Now, I have two boys, and I have stayed at home with them and I have worked full time and I can absolutely attest to the fact that just getting time to yourself is like a diamond - so difficult to find and yet so valuable when in possession. But, did her friend say she went to the park, library, museum, walk with her kids? Does she go to the zoo or Sea World on Saturdays? Does she walk to the store on Sundays? Now why did she not invite her friend? Of course her friend eats, so why doesn't she invite her best-friend-with-no-kids over for dinner? What is wrong with that? She could talk to her why she folds clothes, she could text her while she is in the museum, she could invite her along to those weekend events. Sure, "hanging out" doesn't look the same as it did pre-kids, but we can invite our friends into our lives oppose to pushing them away saying that there lives are just not the same as the other people lives anymore. Tacoma is reaching out! She does want to know, otherwise she wouldn't have written the letter.

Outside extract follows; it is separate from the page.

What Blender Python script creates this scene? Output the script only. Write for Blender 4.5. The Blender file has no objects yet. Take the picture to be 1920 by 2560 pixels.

Before I was married, my friends who got married before me often would exclude me from their lives. I was even in a wedding and called her a month later and she said, "Sharon, I'm married now, I don't have time for you anymore." Let's not be friends with people just out of convenience, because you are both single, both married, both have kids, both divorced. Let's keep our friends for life. It takes effort and creatively, but if they are up for it then they will join in too. How fun is it when everyone looks the same and does the same thing? Not as fun. Let's be faithful to our friends and just think what a great example you will be for your kids to also be faithful to their friends no matter what.

What are your thoughts on the issue? How do you keep up with your friendships?